Zgrabnie podsumował ten panel dr Zając „Wbrew mojemu nazwisku czuję się zły jak wilk” mając na myśli zbyt ograniczony czas na wystąpienia praktyczne. Powiedział że za rok będzie zmieniona struktura konferencji na korzyść prezentacji praktycznych działań bibliotek. Moim zdaniem to dobra deklaracja, bo najlepsze właśnie jest pokazać skuteczne i dobre praktyki biblioteczne, a kobietki sobie same przełożą jak to wdrożyć w swoich bibliotekach.
I tu kończę relację bo niestety na dalszej części konferencji nie byłem.
Najgorsze że nawet ze świeżo poznaną w realu Sygnaturką (autorka jednego z najstarszych polskich blogów bibliotecznych) planowałem usiąść i poplotkować o konferencji i blogowaniu przy obiedzie, ale się nie udało :( Tak bywa zadzwonił mój główny „kontrakt” że mu się system sypie i musiałem lecieć do roboty. Nic to, wierzę że kiedyś pogadam z Nią w realu :)
Witam :). Ma Pan rację – do dziś mam "kaca" przez to ustawienie automatu w pokazie prezentacji zdunowskiej biblioteki…Jednak potrzebny był dłuższy komentarz do tych wielu przykładowych materiałów promocyjnych, które stosujemy :(. Jednak nie trzeba być (zawsze) aż tak zdyscyplinowanym :).
Hm, podpisuję się pod komentarzami a zwłaszcza tym, dotyczącym babek z FRSI…a wszelkie przejawy zatrzymania się niektórych …w XX wieku wywołują u mnie od wielu lat specjalną odmianę alergii :))).

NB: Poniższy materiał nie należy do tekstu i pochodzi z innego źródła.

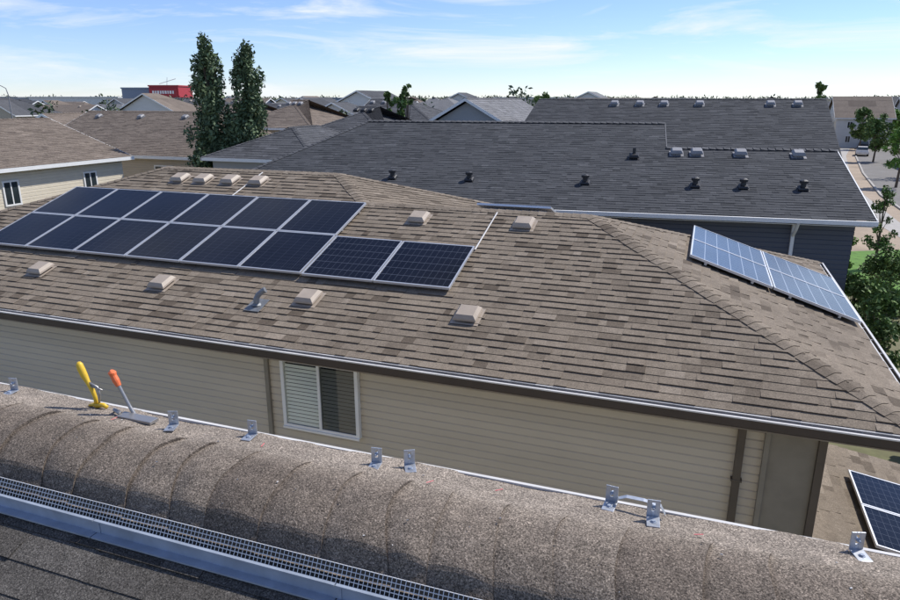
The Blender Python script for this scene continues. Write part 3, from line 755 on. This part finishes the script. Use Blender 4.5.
def bld(name,cx,cy,w_,d_,hh,mat,signmat=None):
    e=frame(name,cx,cy,0.0); m=MB(); m.box(cx-w_/2,cx+w_/2,cy-d_/2,cy+d_/2,0,hh); m.box(cx-w_/2-.3,cx+w_/2+.3,cy-d_/2-.3,cy+d_/2+.3,hh,hh+.5); m.build('walls',mat,e)
    m=MB(); k=int(w_/4)
    for i in range(k):
        for z in np.arange(1,hh-5.5,3.4):
            x=cx-w_/2+(i+.5)*w_/k; m.box(x-1.2,x+1.2,cy-d_/2-.06,cy-d_/2-.01,z,z+1.8)
    m.build('windows',M_glass,e)
    if signmat:
        m=MB(); y=cy-d_/2-.4
        m.box(cx-w_*.46,cx+w_*.46,y,y+.3,hh-4.2,hh-.8,0)
        x=cx-w_*.38; i=0
        while x<cx+w_*.36:
            ww=(.75,.5,.8,.6,.7)[i%5]; m.box(x,x+ww,y-.1,y-.01,hh-2.9,hh-1.7,1); x+=ww+.35; i+=1
        m.build('sign',[signmat,M_white],e)
    return e
M_red=plain('red_cladding',(.36,.025,.035),.6); M_blu=plain('blue_grey_cladding',(.20,.25,.32),.6)
bld('red_commercial_building',-117.5,300,12,16,14.0,M_red,M_red); bld('grey_commercial_building',-131,306,14,14,13.2,M_blu)
e=frame('crane_mast',-112,300,0.0); m=MB(); m.tube([(-116,292,14),(-115.5,292,17.5)],.12,0); m.tube([(-119,292,15),(-112,292,17)],.12,0); m.build('mast',M_white,e)
for i,(cx,cy,ww,hh) in enumerate(((-170,330,40,9.6),(-205,340,30,9),(-60,420,50,9.5),(60,480,60,10),(-280,420,60,10))):
    bld('warehouse',cx,cy,ww,20,hh,(M_whitesid,M_greysid,M_blu)[i%3])
def lamp(x,y,hh=9,s=1):
    e=frame('street_lamp',x,y,0.0); m=MB()
    m.tube([(x,y,0),(x,y,hh-1),(x-.15*s,y,hh-.3),(x-.7*s,y,hh),(x-1.8*s,y,hh+.05)],[.1,.06,.05,.045,.04],0,8)
    m.box(x-2*s-.3,x-2*s+.3,y-.12,y+.12,hh-.03,hh+.09,0); m.build('pole',M_ventlt,e)
lamp(-51,82,10.2); lamp(48,62,8); lamp(72,100,8); lamp(98,150,8)

# ================================================================== trees
def leaf_mat(name,dark,light):
    m,nt,b=newmat(name)
    uv=N(nt,'ShaderNodeUVMap',uv_map='rnd'); sp=N(nt,'ShaderNodeSeparateXYZ'); nt.links.new(uv.outputs[0],sp.inputs[0])
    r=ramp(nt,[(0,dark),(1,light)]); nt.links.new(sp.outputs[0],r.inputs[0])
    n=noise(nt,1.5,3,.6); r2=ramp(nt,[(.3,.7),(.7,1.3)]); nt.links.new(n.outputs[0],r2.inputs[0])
    nt.links.new(mixc(nt,'MULTIPLY',1,r.outputs[0],r2.outputs[0]),b.inputs['Base Color']); b.inputs['Roughness'].default_value=.6
    b.inputs['Specular IOR Level'].default_value=.3
    return m
M_pop=leaf_mat('poplar_leaf',(.065,.10,.05),(.16,.22,.11)); M_leaf=leaf_mat('green_leaf',(.06,.10,.03),(.15,.24,.06)); M_bright=leaf_mat('bright_leaf',(.08,.17,.03),(.2,.36,.07)); M_far=leaf_mat('far_leaf',(.05,.075,.04),(.11,.15,.08))
M_bark=plain('bark',(.12,.09,.065),.9,bump=.5)
def leaves(centers,radii,n,size,name,mat,parent,rng,aspect=(1,1,1)):
    centers=np.array(centers);radii=np.array(radii); k=len(centers)
    pr=radii**2/np.sum(radii**2); idx=rng.choice(k,n,p=pr)
    d=rng.normal(size=(n,3)); d/=np.linalg.norm(d,axis=1)[:,None]
    rad=rng.random(n)**.45
    P=centers[idx]+d*(radii[idx]*rad)[:,None]*np.array(aspect)
    a=rng.normal(size=(n,3)); a/=np.linalg.norm(a,axis=1)[:,None]; b=np.cross(a,rng.normal(size=(n,3))); b/=np.linalg.norm(b,axis=1)[:,None]
    s=size*(.6+.8*rng.random(n))[:,None]
    V=np.stack([P-a*s,P+b*s*.5,P+a*s,P-b*s*.5],1).reshape(-1,3)
    me=bpy.data.meshes.new(name); me.vertices.add(4*n); me.vertices.foreach_set('co',V.ravel()); me.loops.add(4*n); me.loops.foreach_set('vertex_index',np.arange(4*n)); me.polygons.add(n); me.polygons.foreach_set('loop_start',np.arange(n)*4); me.polygons.foreach_set('loop_total',np.full(n,4))
    me.update(calc_edges=True)
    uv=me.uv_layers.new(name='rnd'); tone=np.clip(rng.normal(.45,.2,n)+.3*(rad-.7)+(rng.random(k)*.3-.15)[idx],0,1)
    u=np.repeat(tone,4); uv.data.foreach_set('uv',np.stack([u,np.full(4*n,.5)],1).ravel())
    me.materials.append(mat); o=bpy.data.objects.new(name,me); col.objects.link(o)
    if parent: attach(o,parent)
    return o
def poplar(x,y,hh,rw,seed,n=17000):
    rng=np.random.default_rng(seed); e=frame('poplar_tree',x,y,0.0); m=MB()
    m.tube([(x,y,0),(x+.1,y,hh*.3),(x-.05,y,hh*.65),(x,y,hh*.95)],[.22,.17,.09,.02],0,8)
    cs=[];rd=[]
    for i in range(140):
        f=rng.random()**.85; z=hh*(.10+.87*f); prof_=rw*min(1,(f+.08)*4)*(1-f)**.42
        a=rng.random()*6.28; r=prof_*rng.uniform(.15,.92)
        c=(x+math.cos(a)*r,y+math.sin(a)*r,z); cs.append(c); rd.append(rw*rng.uniform(.15,.32)*(1.1-.55*f))
        if i%3==0: m.tube([(x,y,max(.8,z-1.6)),(x+math.cos(a)*r*.5,y+math.sin(a)*r*.5,z-.8),c],[.05,.035,.01],0,5)
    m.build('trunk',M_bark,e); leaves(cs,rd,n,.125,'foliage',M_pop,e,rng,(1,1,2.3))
PD=44
poplar((213-450)/680*PD*.975,PD,12.5,1.95,1); poplar((249-450)/680*(PD)*.98,PD+.8,12.2,1.95,2)
def tree(x,y,hh,cr,seed,mat=M_leaf,n=3500,size=.12,name='deciduous_tree',bare=.3):
    rng=np.random.default_rng(seed); e=frame(name,x,y,0.0); m=MB()
    m.tube([(x,y,0),(x+.05*hh/5,y,hh*bare),(x,y,hh*.75)],[.035*hh*.6,.025*hh*.6,.01*hh*.6],0,8)
    cs=[];rd=[]
    for i in range(26):
        f=rng.random(); z=hh*(bare+(.97-bare)*f); pr=cr*math.sin(math.pi*min(.95,.15+.8*f))**.7
        a=rng.random()*6.28; r=pr*rng.uniform(.2,.9); c=(x+math.cos(a)*r,y+math.sin(a)*r,z); cs.append(c); rd.append(cr*rng.uniform(.2,.36))
        m.tube([(x,y,hh*bare+(z-hh*bare)*.4),((x+c[0])/2,(y+c[1])/2,z*.85),c],[.02*hh*.3,.012*hh*.3,.004*hh*.3],0,5)
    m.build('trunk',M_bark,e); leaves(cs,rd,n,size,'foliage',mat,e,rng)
def at(u,dist): return ((u-450)/680*dist*1.0, dist)
tree(*at(885,35),4.4,.85,11,M_leaf,1500,.08,bare=.25)
tree(*at(846,31),3.3,.7,12,M_bright,2200,.08,bare=.2)
tree(*at(893,70),6.6,1.7,13,M_bright,3500,.14)
tree(*at(866,100),6.6,2.2,14,M_leaf,3000,.2); tree(*at(850,125),7.0,2.4,44,M_leaf,3000,.22); tree(*at(880,140),7.2,2.4,45,M_bright,2500,.22)
tree(*at(402,62),10.0,1.1,15,M_leaf,2500,.15,bare=.3); tree(*at(409,60),10.2,.7,19,M_leaf,1200,.15,bare=.3)
tree(*at(390,64),9.4,.9,16,M_leaf,1800,.15)
tree(*at(540,80),10.0,1.5,17,M_leaf,2500,.18); tree(*at(803,110),11.3,1.5,18,M_leaf,2000,.22); tree(*at(535,95),9.6,2,48,M_leaf,2000,.2)
for i,(u,d,hh,cr) in enumerate(((890,20.5,3.2,1.0),(903,18.5,3.4,1.1),(872,24,2.4,.9),(905,27,3.0,1.3))):
    tree(*at(u,d),hh,cr,30+i,M_leaf,5000,.07,name='shrub',bare=.08)
house('dark_roof_shed',7.0,10.6,13.5,20,3.2,M_grey,M_greysid,pitch=.33,axis='y',expo=.15,tabw=.3,vents=0,windows=False,seed=77,fascia=M_grey)
rng=np.random.default_rng(77)
cs=[];rd=[]
for i in range(190):
    d=rng.uniform(75,260); u=rng.uniform(-.72,.72); top=rng.uniform(5,8.6)*(1+(rng.random()<.16)*.22); r=rng.uniform(1.3,2.6)
    x=u*d
    if 0.5<u<.68 and d<180: continue
    for j in range(7): cs.append((x+rng.normal()*r*.5,d+rng.normal()*r*.5,top*rng.uniform(.45,.92))); rd.append(r*rng.uniform(.45,.75))
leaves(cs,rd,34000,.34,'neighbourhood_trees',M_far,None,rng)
cs=[];rd=[]
for i in range(1500):
    d=rng.uniform(380,900); u=rng.uniform(-.8,.8); r=rng.uniform(3,6)
    cs.append((u*d,d,rng.uniform(1,7.5+d*.004))); rd.append(r)
leaves(cs,rd,60000,.95,'distant_treeline',M_far,None,rng,(1.8,1,.6))

# ================================================================== camera, light, sky
cam=bpy.data.cameras.new('camera'); co=bpy.data.objects.new('camera',cam); col.objects.link(co); sc.camera=co
cam.sensor_width=36; cam.lens=36*680/900; cam.clip_end=12000; cam.clip_start=.05
co.location=(0,0,CAMZ); co.rotation_euler=(math.pi/2-math.atan(200/680),0,0)
sun=bpy.data.lights.new('sun','SUN'); so=bpy.data.objects.new('sun',sun); col.objects.link(so)
el=math.radians(50); sh=Vector((.9,.43)).normalized(); sd=Vector((sh.x*math.cos(el),sh.y*math.cos(el),math.sin(el)))
so.rotation_euler=sd.to_track_quat('Z','Y').to_euler(); sun.energy=5.0; sun.angle=math.radians(.5); sun.color=(1,.96,.90)
w=bpy.data.worlds.new('World'); sc.world=w; w.use_nodes=True; nt=w.node_tree
sky=nt.nodes.new('ShaderNodeTexSky'); sky.sky_type='NISHITA'; sky.sun_disc=False; sky.sun_elevation=el; sky.sun_rotation=math.atan2(sh.x,sh.y)
sky.altitude=1200; sky.air_density=1.0; sky.dust_density=.1; sky.ozone_density=4.0
tc=nt.nodes.new('ShaderNodeTexCoord')
mpn=nt.nodes.new('ShaderNodeMapping'); mpn.inputs['Scale'].default_value=(1.2,1.2,9); nt.links.new(tc.outputs['Generated'],mpn.inputs[0])
cn=nt.nodes.new('ShaderNodeTexNoise'); cn.inputs['Scale'].default_value=2.6; cn.inputs['Detail'].default_value=9; cn.inputs['Roughness'].default_value=.62; cn.inputs['Distortion'].default_value=.6
nt.links.new(mpn.outputs[0],cn.inputs['Vector'])
cr=ramp(nt,[(.50,0),(.60,.4),(.70,.9)]); nt.links.new(cn.outputs[0],cr.inputs[0])
tint=mixc(nt,'MULTIPLY',1,sky.outputs[0],(.95,.97,1.16))
cl=mixc(nt,'MIX',cr.outputs[0],tint,(6.9,7.2,7.6))
bg=nt.nodes['Background']; bg.inputs[1].default_value=.138; nt.links.new(cl,bg.inputs[0])
sc.view_settings.view_transform='Standard'; sc.view_settings.look='None'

No i cieszę się, że zaproponowano mi udział w tej konferencji bo po niedawnym udziale w innej, tez warszawskiej (no, już nie wspomnę organizatorów…) założyłam, że tak szybko na kolejną się nie zgłoszę…:))). Dobra robota. Mało mi czasu zostaje na buszowanie po blogach chociażby ale "tu" z pewnością jeszcze zajrzę:). Pozdrawiam !
Dziękuję za odwiedziny a zwłaszcza za prezentację na konferencji.